Tuesday, August 11, 2009

Varying Your Pace

I've been hearing the phrase "interval training" for awhile now, but didn't know anything about it. I've been faithful for years to go for a nice brisk walk at least three times a week, and that was enough to keep me in shape. Plus I enjoy it, so why tamper with a good thing?

Then the Big 5-0 rolled around, and my body started to change in mysterious ways. I decided if I didn't take action, I'd be rolling around instead of walking, myself.

So, for the first time in years, I've started an official diet. I'm trying out the South Beach Diet online, and one of their newsletters mentioned the benefits of combining interval training with walking. They suggested twenty minutes every other day, in which you walk at a nice, comfortable pace for four minutes, then go really high-intensity for one minute. You repeat that cycle four times.

I love it! I feel that I'm getting so much out of that twenty minutes, and the time just zips by because the exercise is broken into manageable pieces. During that one minute, I can hardly breathe but that's okay, because I know it will be over soon. Then I slow down and enjoy. The next four minutes fly by, and before you know it, I'm back home and feeling great.

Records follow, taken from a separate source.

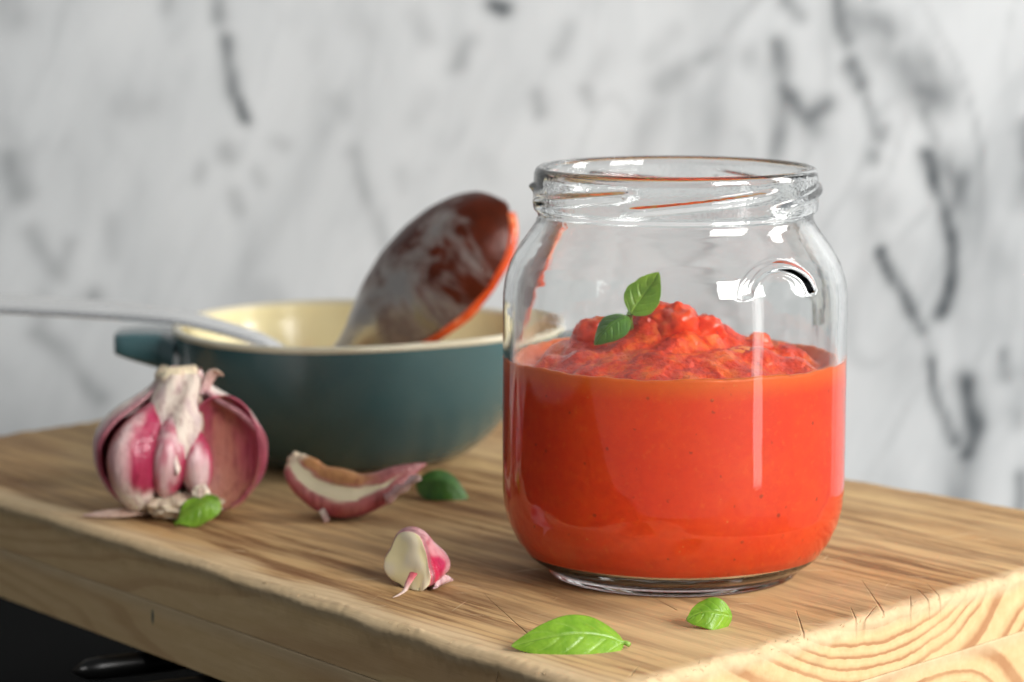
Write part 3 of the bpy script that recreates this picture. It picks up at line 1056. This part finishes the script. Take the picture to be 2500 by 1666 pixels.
# sauce heaped in the hollow of the bowl
sb = NB('spoon_sauce')
sbv = sb.coord()
sb.set(Base_Color=sb.ramp(sb.noise(sbv, 120, 4), [(.3, (.34, .028, .005)), (.5, (.62, .075, .012)), (.68, (.80, .30, .14))]), Roughness=.12, Specular_IOR_Level=.6)
sb.bump(sb.noise(sbv, 300, 3), .4, .001)
ss = np.linspace(.16, .985, 40)[:, None]
tt = np.linspace(-1.30, 1, 41)[None]
wq = np.interp(ss[:, 0], s[:, 0], wb[:, 0])[:, None] * .985
ov = np.clip(-tt - 1, 0, 1)                      # part that hangs over the lower right rim
y = np.maximum(tt, -1) * wq - ov * .0055 * (.12 + .88 * np.sin(7.5 * ss + .2) ** 2) * (1 - .95 * sstep(.50, .72, ss)) * np.sin(np.pi * np.clip((ss - .16) / .86, 0, 1)) ** .5
tc_ = np.clip(np.abs(tt), 0, 1)
zz = -.0010 - .0085 * (1 - tc_ ** 2.0) * .8 * np.sin(np.pi * np.clip((ss - .1) / .92, 0, 1)) ** .7 - .006 * ov
Pq = stk([ss * Lb + 0 * tt, y, zz], -1)
Pq[..., 2] -= .0016 * nz(Pq, 130, 2.) * (1 - tc_ ** 6 * .6)
so = grid('heaped_sauce', Pq @ A3.T + Tr, sb.m, None, flip=True)
so.location = OFF
solidify(so, .0012, -1)
tag(so, 'orange sauce clinging inside the tipped-up spoon bowl', 'sauce')
spoon.location = OFF


# ------------------------------------------------------------------ garlic
def skin_mat(name, rough=.5, sss=.06, streak=60):
    b = NB(name)
    v = b.coord()
    c = c0 = b.attr('tint')
    n = b.noise(b.mapv(v, scale=(1, 1, .14)), streak * 9, 3, .65)
    c = b.mix(b.ramp(n, [(.35, 0), (.75, .5)]), c, (1, .93, .90), 'MULTIPLY')
    c = b.mix(b.ramp(b.noise(b.mapv(v, scale=(1, 1, .3)), 260, 4, .6), [(.42, 0), (.7, .30)]), c, (.46, .20, .20), 'MULTIPLY')
    b.set(Base_Color=c, Roughness=rough, Specular_IOR_Level=.45, Subsurface_Weight=sss, Subsurface_Radius=(1, .6, .5), Subsurface_Scale=.0015)
    vl = b.noise(b.mapv(v, scale=(1, 1, .06)), 900, 2, .6)
    b.put(b.b.inputs['Base Color'], b.mix(b.ramp(vl, [(.54, 0), (.66, .45)]), c, (.40, .16, .20), 'MULTIPLY'))
    fin = b.b.inputs['Base Color'].links[0].from_socket
    b.put(b.b.inputs['Base Color'], b.mix(b.attr('bare', 'Fac'), fin, c0))
    b.bump(b.math('MULTIPLY', b.math('ADD', b.math('ADD', n, vl), b.noise(v, 500, 3)), b.math('SUBTRACT', 1.0, b.attr('bare', 'Fac'))), .5, .0006)
    return b.m


SK = skin_mat('garlic_skin')
GL = skin_mat('garlic_clove_skin', .30, .10)
WHITE = np.array((.80, .74, .66)); PINK = np.array((.66, .16, .22)); MAG = np.array((.46, .035, .10)); PURP = np.array((.26, .055, .10))
CREAM = np.array((.80, .70, .48)); BROWN = np.array((.52, .22, .12)); PALEP = np.array((.70, .47, .47)); TAN = np.array((.62, .46, .34))

GB = empty('garlic_bulb', (-.0942, .8065, 0))
tag(GB, 'opened purple garlic bulb standing at the left with cloves showing', 'garlic bulb')
zprof = np.array([(0, 10), (1.2, 14), (3, 17), (6, 20), (10, 22.3), (15, 23.7), (20, 24), (24, 23.2), (28, 20.5), (31, 16.8), (34, 11.8), (36.5, 8.2), (39, 6.4), (41, 6.0)])


def rz_(z):
    return np.interp(z, zprof[:, 0], zprof[:, 1])


def shell():
    nz_, nt_ = 60, 90
    z = np.linspace(.4, 41, nz_)
    r = rz_(z)
    for _ in range(3):
        r[1:-1] = .25 * r[:-2] + .5 * r[1:-1] + .25 * r[2:]
    # open front: from phi0 (left edge) to phi1 (right edge), measured from the camera side towards +X
    ph1 = np.interp(z, [0, 5, 12, 22, 30, 36, 41], [52, 66, 76, 76, 66, 48, 50])
    ph0 = -np.interp(z, [0, 5, 12, 22, 30, 36, 41], [42, 56, 66, 64, 54, 46, 55])
    u = np.linspace(0, 1, nt_)[None]
    phi = np.radians(ph1[:, None] + (360 + ph0 - ph1)[:, None] * u)
    rr = r[:, None] * (1 + .035 * np.cos(5 * phi + .6) + .02 * np.cos(9 * phi))
    e = np.minimum(u, 1 - u)
    flare = .9 * np.exp(-(e / .025) ** 2) * sstep(3, 12, z)[:, None]
    ro = rr + flare
    Pout = stk([ro * np.sin(phi), -ro * np.cos(phi), np.repeat(z[:, None], nt_, 1)], -1) * .001
    ri = ro - .9
    Pin = stk([ri * np.sin(phi), -ri * np.cos(phi), np.repeat(z[:, None], nt_, 1)], -1) * .001
    P = np.concatenate([Pout, Pin[:, ::-1]], 1)
    n = nz(P * np.array([1, 1, .25]), 420, 3.)
    zz = P[..., 2] * 1000
    m = P.shape[1]
    isin = np.broadcast_to(np.arange(m)[None] >= nt_, P.shape[:2])
    ee = np.concatenate([e, e[:, ::-1]], 1) + 0 * zz
    to = lerp(WHITE, PALEP, sstep(-.05, .55, n))
    to = lerp(to, MAG * .9 + PALEP * .25, np.exp(-(ee / .05) ** 2))
    ti = lerp(MAG * .55 + PURP * .5, BROWN * .9, sstep(-.2, .4, n + .25 * (1 - zz / 24)))
    ti = lerp(ti, PURP * .8, np.exp(-(ee / .06) ** 2))
    tint = np.where(isin[..., None], ti, to)
    return grid('outer_skin', P, SK, GB, cv=True, tint=tint)


shell()


def edge_bead(side):
    z = np.linspace(4, 40.5, 50)
    r = rz_(z)
    for _ in range(3):
        r[1:-1] = .25 * r[:-2] + .5 * r[1:-1] + .25 * r[2:]
    if side > 0:
        ph = np.interp(z, [0, 5, 12, 22, 30, 36, 41], [52, 66, 76, 76, 66, 48, 50])
    else:
        ph = -np.interp(z, [0, 5, 12, 22, 30, 36, 41], [42, 56, 66, 64, 54, 46, 55])
    p = np.radians(ph)
    r = r + .4
    path = stk([r * np.sin(p), -r * np.cos(p), z], -1) * .001
    path += .0004 * stk([nz(path, 160, 1. + side), nz(path, 160, 5.), nz(path, 100, 8.) * 0], -1)
    k = np.linspace(0, 1, 50)
    tint = lerp(MAG * .8 + PALEP * .15, PALEP * .6 + MAG * .15, sstep(.3, 1, k))
    rad_ = np.interp(k, [0, .1, .5, .8, 1], [.0003, .0007, .0009, .0008, .0005]) * (1 if side > 0 else .8)
    tube('skin_edge', path, rad_, SK, GB, n=10, up=(.3, 1, .1), tint=tint)


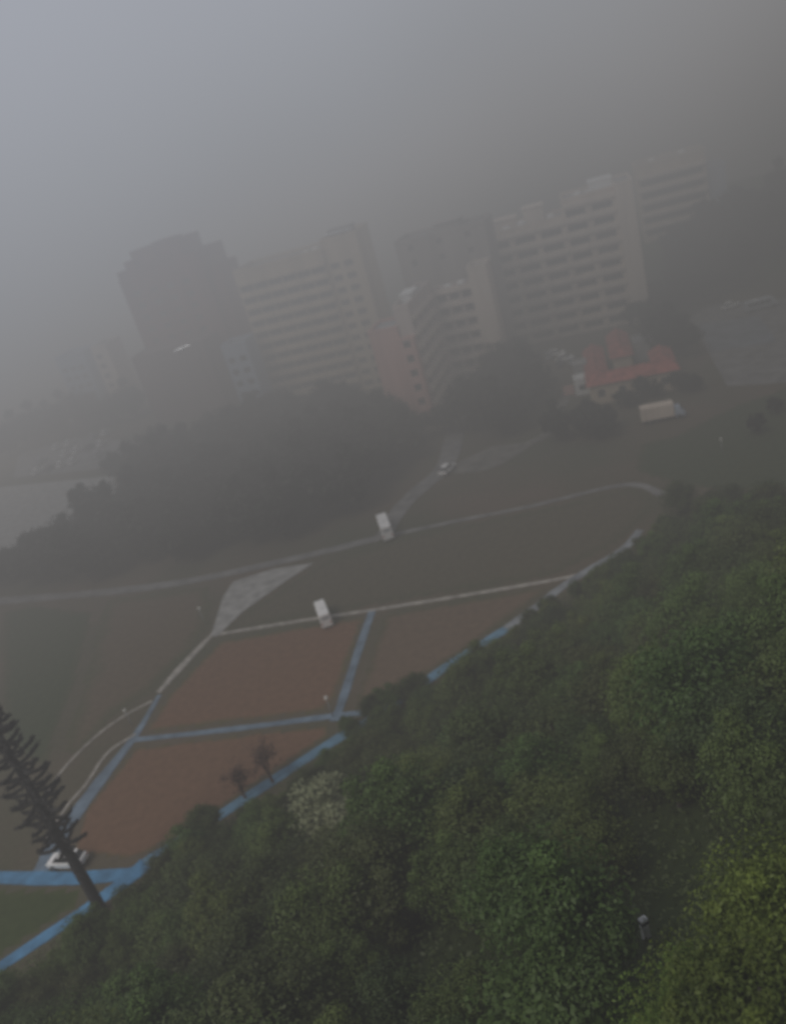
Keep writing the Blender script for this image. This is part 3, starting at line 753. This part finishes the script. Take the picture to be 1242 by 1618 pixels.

There's got to be a life metaphor in there, right? This is probably one of those things you could twist around to mean whatever you like. I choose to look at it in a positive light. Yes, there are times when I don't seem to get much writing or "art" done, but I'm still moving. Then there's the intense time, when I seem to be flying along, heart pumping, excited--full of ideas, turning out those pages.

But I can't maintain that. I have to slow down. That word count that was going to be constant and every day falls by the wayside. But I'm still moving. And there's another intense time coming.

And maybe that's okay, after all.


  1. It's funny how, when I'm writing a whole lot, I'm also getting a lot of other stuff done, too. I'm just more productive in general. I find that strange.

  2. That's the story of my life. I spend more time organizing than doing what I plan during my organizing time.